Negativity —

So I followed a link from Janet Reid’s site to here and found this great post on negativity.

You know the glass-is-half empty folks who can spin from “that editorial letter was kinda harsh” to “I hate my life and want to die” in 5.7 seconds? Being around that sort of energy sucks every ounce of joy and creativity out of my brain and spits it out in a dirty napkin. . . . The funny thing about negative people is that they’re seldom happy to wallow alone. They’re generous enough to want to share their misery with others.

Yes! I thought. These are the people who drain all the positive energy from the room the moment they walk in.
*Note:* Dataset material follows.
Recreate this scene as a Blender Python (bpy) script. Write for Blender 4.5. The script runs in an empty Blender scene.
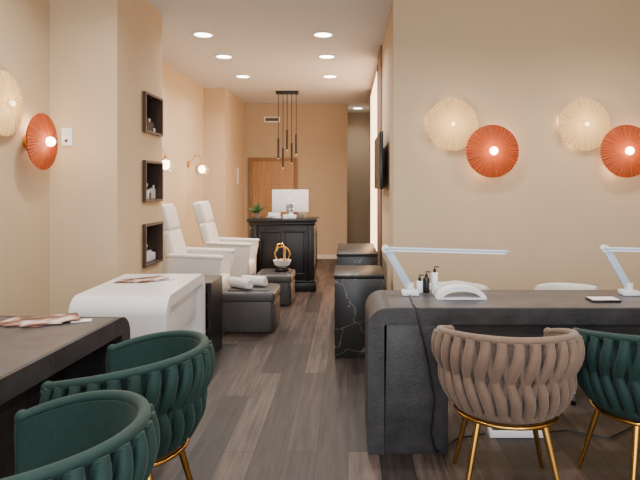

I remember this one person I knew in grad school . . . eventually I realized she was NEVER going to have a good day. Now I seriously suggest to my students that they avoid people like that and cut off friendships if necessary. You so do not need to surround yourself with a cloud of negativity that’s going to drag you back down every time you succeed at something.

But what I was really looking for was this post on dropping commas, because by an amazing coincidence someone gave me this cartoon:

last week, and I instantly put it up on my office door.

Hilarious!

But I kinda disagree with Tawna, though, when she says commas are a detail you shouldn’t really worry about too much. Commas are important, and putting them in the right places by feel is important. If you are a writer, grammar is your tool — language is your tool, and grammar is part of that — and if you can’t use your tools effectively, you can’t write as well as you ought to.

Not that I mean to be negative or anything.